Citing potential power plant shutdowns and higher power costs, NRECA is urging the Environmental Protection Agency to reconsider new technology-based limits on wastewater discharges from coal-based generation, which come on the heels of the agency's last effluent limitations guidelines and standards.

“EPA must take into account the significant investments co-ops have made to comply with the 2020 ELG rule," said Viktoria Seale, NRECA regulatory affairs director. “If finalized as proposed, the new rule would not only hike costs for reliable electricity but put supply at risk by leaving no economical alternative to premature power plant shutdowns."

In comments filed May 30, NRECA told the agency that it is unnecessary and unwarranted to propose a new rulemaking so soon after its 2020 rule that already imposes substantial costs on electric cooperatives. EPA should first account for recent co-op investments in wastewater treatment equipment to fulfill the agency's current rule and address its technological and economic concerns, NRECA said.

“The weight of any co-op stranded asset is likely to negatively impact affordability and reliability and make investing in cleaner energy resources more challenging,” NRECA said.

EPA is expected to finalize its proposed rule next year.

NRECA also told the agency that its 60-day public comment period is inadequate given the proposal's complexity and raised 16 specific concerns.

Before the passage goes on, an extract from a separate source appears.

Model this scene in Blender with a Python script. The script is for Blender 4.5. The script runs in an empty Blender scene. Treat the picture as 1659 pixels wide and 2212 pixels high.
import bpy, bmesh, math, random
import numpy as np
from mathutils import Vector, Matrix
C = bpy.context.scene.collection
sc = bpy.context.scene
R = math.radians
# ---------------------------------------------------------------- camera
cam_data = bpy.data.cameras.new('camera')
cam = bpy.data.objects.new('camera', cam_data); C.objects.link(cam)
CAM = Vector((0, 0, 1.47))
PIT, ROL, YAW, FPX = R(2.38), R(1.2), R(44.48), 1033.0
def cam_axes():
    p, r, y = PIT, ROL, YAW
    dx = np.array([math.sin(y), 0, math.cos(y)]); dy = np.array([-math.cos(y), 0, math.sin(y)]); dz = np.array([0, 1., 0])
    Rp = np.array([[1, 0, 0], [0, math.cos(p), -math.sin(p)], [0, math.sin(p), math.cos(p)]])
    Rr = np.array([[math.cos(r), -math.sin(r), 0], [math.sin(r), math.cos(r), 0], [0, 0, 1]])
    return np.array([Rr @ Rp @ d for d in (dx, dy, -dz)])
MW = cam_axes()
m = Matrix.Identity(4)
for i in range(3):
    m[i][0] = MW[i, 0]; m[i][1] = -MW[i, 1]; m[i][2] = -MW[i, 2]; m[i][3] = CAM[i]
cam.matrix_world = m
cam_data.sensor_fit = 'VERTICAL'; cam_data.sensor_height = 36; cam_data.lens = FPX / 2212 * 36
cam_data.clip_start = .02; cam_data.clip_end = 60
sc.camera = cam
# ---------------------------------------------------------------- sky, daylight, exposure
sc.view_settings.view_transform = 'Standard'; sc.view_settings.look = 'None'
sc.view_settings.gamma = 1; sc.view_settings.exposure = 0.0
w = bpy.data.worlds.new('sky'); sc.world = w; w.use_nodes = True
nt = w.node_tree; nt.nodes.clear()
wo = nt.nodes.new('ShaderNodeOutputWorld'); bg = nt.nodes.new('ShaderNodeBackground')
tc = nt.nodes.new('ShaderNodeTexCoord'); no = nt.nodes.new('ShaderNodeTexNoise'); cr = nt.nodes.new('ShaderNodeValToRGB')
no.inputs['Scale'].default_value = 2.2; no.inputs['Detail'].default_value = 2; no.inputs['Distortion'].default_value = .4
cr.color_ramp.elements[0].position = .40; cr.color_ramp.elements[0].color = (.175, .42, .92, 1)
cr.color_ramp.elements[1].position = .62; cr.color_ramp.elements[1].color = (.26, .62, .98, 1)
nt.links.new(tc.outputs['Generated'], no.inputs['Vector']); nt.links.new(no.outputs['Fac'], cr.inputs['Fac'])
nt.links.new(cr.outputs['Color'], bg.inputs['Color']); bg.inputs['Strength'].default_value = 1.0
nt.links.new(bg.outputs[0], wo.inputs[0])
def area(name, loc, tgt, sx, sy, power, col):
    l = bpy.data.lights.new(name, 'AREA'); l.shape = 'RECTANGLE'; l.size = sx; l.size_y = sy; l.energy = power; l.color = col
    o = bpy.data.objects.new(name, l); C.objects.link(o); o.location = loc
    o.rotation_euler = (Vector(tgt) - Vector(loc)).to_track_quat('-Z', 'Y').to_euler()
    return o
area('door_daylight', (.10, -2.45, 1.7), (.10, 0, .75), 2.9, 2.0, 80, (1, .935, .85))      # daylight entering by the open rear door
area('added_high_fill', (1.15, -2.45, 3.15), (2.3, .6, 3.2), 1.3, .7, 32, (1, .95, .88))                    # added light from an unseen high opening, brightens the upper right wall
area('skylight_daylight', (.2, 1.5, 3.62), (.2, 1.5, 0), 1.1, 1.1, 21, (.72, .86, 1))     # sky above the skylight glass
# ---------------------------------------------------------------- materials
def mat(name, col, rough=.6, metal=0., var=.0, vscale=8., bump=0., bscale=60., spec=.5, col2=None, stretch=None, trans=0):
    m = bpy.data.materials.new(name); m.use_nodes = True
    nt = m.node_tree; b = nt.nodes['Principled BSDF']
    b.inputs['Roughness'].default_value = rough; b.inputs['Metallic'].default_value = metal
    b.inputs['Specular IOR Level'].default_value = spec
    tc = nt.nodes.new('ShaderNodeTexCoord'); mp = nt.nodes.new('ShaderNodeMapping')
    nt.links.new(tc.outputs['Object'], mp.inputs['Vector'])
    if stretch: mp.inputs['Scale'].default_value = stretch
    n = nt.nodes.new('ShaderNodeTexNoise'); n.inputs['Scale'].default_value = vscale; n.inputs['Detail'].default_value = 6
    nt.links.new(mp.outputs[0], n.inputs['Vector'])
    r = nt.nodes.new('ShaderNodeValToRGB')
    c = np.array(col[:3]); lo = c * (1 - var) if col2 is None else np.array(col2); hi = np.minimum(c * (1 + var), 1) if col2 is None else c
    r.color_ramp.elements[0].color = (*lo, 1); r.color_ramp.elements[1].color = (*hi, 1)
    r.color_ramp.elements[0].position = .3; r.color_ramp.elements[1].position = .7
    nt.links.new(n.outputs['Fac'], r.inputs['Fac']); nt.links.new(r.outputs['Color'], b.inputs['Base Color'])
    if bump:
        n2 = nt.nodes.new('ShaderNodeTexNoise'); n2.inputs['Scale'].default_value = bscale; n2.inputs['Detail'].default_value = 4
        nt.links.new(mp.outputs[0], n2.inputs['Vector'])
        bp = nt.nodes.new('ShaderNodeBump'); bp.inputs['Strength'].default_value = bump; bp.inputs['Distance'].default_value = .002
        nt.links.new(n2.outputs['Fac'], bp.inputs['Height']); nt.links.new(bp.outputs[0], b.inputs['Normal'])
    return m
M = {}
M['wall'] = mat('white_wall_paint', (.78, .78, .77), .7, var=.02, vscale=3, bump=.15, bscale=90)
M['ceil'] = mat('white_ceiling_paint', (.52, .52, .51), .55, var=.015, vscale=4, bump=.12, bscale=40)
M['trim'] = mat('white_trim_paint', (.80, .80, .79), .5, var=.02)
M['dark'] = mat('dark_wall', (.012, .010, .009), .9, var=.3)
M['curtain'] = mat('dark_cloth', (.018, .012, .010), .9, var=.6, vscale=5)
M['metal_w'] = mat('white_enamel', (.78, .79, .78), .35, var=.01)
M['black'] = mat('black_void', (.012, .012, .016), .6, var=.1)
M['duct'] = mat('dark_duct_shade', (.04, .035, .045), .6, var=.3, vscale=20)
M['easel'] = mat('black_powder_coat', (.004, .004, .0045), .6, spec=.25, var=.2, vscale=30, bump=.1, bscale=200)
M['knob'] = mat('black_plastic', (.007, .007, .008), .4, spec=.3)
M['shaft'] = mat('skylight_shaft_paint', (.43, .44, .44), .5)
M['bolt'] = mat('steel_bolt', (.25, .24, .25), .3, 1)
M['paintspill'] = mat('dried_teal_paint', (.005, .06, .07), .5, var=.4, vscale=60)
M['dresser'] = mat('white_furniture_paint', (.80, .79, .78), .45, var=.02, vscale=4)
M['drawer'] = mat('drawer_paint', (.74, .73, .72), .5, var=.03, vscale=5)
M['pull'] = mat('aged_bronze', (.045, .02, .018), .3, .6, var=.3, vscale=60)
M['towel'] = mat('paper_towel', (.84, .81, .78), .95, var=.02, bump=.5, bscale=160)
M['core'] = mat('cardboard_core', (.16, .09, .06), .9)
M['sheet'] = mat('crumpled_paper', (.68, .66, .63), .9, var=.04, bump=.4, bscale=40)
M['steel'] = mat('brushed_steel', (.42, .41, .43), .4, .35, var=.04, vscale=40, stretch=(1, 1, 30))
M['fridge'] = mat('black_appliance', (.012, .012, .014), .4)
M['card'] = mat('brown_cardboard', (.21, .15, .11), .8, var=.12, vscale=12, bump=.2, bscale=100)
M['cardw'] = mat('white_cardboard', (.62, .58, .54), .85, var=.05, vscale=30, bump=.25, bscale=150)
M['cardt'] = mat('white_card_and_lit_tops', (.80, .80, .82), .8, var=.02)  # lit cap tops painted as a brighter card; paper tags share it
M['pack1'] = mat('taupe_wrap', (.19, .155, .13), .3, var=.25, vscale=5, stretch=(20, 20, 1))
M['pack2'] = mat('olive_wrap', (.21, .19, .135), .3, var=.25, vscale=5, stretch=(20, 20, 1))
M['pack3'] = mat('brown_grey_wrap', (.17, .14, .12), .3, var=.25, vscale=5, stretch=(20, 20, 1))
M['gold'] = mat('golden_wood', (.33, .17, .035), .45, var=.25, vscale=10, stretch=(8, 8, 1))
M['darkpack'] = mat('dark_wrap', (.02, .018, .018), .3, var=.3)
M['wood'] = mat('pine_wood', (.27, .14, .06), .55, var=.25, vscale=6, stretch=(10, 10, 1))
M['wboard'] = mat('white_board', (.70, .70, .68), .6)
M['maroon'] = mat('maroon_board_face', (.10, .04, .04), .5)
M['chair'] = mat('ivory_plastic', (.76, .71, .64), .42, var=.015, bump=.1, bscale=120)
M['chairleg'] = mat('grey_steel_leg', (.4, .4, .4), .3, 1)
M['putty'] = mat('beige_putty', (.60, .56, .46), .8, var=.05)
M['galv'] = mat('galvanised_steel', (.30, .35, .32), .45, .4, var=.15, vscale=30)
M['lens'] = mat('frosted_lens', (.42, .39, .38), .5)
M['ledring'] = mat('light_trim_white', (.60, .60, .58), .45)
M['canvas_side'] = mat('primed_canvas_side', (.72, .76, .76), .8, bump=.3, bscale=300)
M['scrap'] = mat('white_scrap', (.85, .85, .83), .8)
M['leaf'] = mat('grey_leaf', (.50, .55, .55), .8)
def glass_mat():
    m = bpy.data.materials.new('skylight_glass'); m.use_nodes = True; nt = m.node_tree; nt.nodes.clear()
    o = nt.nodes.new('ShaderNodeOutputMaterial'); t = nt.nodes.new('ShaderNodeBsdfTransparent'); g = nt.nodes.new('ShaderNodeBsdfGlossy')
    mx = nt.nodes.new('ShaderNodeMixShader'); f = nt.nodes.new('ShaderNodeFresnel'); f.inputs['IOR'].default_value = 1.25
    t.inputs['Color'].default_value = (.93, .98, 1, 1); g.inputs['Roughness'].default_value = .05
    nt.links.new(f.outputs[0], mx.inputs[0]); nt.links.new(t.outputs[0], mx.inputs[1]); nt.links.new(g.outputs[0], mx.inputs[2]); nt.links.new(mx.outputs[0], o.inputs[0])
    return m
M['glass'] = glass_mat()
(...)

For example, the proposal would include more stringent limits for three wastewaters from power plants and require zero discharge for all pollutants in flue gas desulfurization wastewater and bottom ash transport water. This would reverse the 2020 rule's determination on what is the “best available technology economically achievable" to control flue gas desulfurization wastewater and require completely closed-loop systems for bottom ash transport water.

The proposal also would establish a new set of definitions for various legacy wastewaters that have existed for a while.

Further, EPA would adopt a national uniform standard for combustion residual leachate— wastewater that may seep through a landfill or ash pond and is eventually discharged—rather than allow state authorities to address each case.

Overall, the new ELG rule would “waste significant resources, including the millions of dollars of costs, time, and work that has been invested in planning, receiving approval, financing, contracting, engineering, testing, and installing systems to comply with the 2020 ELG Rule," NRECA said in its comments.